Data provided >>
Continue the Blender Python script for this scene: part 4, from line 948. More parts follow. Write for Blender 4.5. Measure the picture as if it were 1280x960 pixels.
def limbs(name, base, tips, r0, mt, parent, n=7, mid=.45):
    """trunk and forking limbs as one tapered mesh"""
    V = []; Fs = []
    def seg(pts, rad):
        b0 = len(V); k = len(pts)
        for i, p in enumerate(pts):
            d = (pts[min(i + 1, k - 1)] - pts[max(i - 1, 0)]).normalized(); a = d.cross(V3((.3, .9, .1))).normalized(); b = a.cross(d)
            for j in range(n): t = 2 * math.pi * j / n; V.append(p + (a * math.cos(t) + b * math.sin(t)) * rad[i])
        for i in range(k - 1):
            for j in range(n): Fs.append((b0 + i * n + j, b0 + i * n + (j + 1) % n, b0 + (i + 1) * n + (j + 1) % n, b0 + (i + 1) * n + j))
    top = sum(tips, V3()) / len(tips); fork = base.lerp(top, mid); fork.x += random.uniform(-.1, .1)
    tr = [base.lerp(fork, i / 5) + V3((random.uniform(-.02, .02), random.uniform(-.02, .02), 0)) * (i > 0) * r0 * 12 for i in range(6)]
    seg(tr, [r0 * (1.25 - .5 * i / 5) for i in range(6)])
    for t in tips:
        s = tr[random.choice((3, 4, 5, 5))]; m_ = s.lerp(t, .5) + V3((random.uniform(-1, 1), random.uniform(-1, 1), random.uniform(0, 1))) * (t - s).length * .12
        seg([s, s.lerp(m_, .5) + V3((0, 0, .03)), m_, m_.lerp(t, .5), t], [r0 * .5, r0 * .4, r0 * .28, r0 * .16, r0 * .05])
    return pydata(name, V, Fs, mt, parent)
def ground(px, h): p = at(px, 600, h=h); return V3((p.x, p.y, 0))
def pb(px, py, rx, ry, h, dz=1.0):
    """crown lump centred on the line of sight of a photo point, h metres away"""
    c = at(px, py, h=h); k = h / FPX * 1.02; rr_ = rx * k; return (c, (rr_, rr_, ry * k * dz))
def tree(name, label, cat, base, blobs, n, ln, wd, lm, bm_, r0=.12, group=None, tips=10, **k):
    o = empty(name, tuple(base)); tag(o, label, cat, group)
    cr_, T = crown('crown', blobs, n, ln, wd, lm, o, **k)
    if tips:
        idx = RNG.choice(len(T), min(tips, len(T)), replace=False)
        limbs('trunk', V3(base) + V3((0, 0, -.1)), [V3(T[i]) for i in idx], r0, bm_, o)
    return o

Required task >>
Transcribe the whole listing with nothing added or left out.

Solution to this exercise >>
Continue the Blender Python script for this scene: part 4, from line 948. More parts follow. Write for Blender 4.5. Measure the picture as if it were 1280x960 pixels.
def limbs(name, base, tips, r0, mt, parent, n=7, mid=.45):
    """trunk and forking limbs as one tapered mesh"""
    V = []; Fs = []
    def seg(pts, rad):
        b0 = len(V); k = len(pts)
        for i, p in enumerate(pts):
            d = (pts[min(i + 1, k - 1)] - pts[max(i - 1, 0)]).normalized(); a = d.cross(V3((.3, .9, .1))).normalized(); b = a.cross(d)
            for j in range(n): t = 2 * math.pi * j / n; V.append(p + (a * math.cos(t) + b * math.sin(t)) * rad[i])
        for i in range(k - 1):
            for j in range(n): Fs.append((b0 + i * n + j, b0 + i * n + (j + 1) % n, b0 + (i + 1) * n + (j + 1) % n, b0 + (i + 1) * n + j))
    top = sum(tips, V3()) / len(tips); fork = base.lerp(top, mid); fork.x += random.uniform(-.1, .1)
    tr = [base.lerp(fork, i / 5) + V3((random.uniform(-.02, .02), random.uniform(-.02, .02), 0)) * (i > 0) * r0 * 12 for i in range(6)]
    seg(tr, [r0 * (1.25 - .5 * i / 5) for i in range(6)])
    for t in tips:
        s = tr[random.choice((3, 4, 5, 5))]; m_ = s.lerp(t, .5) + V3((random.uniform(-1, 1), random.uniform(-1, 1), random.uniform(0, 1))) * (t - s).length * .12
        seg([s, s.lerp(m_, .5) + V3((0, 0, .03)), m_, m_.lerp(t, .5), t], [r0 * .5, r0 * .4, r0 * .28, r0 * .16, r0 * .05])
    return pydata(name, V, Fs, mt, parent)
def ground(px, h): p = at(px, 600, h=h); return V3((p.x, p.y, 0))
def pb(px, py, rx, ry, h, dz=1.0):
    """crown lump centred on the line of sight of a photo point, h metres away"""
    c = at(px, py, h=h); k = h / FPX * 1.02; rr_ = rx * k; return (c, (rr_, rr_, ry * k * dz))
def tree(name, label, cat, base, blobs, n, ln, wd, lm, bm_, r0=.12, group=None, tips=10, **k):
    o = empty(name, tuple(base)); tag(o, label, cat, group)
    cr_, T = crown('crown', blobs, n, ln, wd, lm, o, **k)
    if tips:
        idx = RNG.choice(len(T), min(tips, len(T)), replace=False)
        limbs('trunk', V3(base) + V3((0, 0, -.1)), [V3(T[i]) for i in idx], r0, bm_, o)
    return o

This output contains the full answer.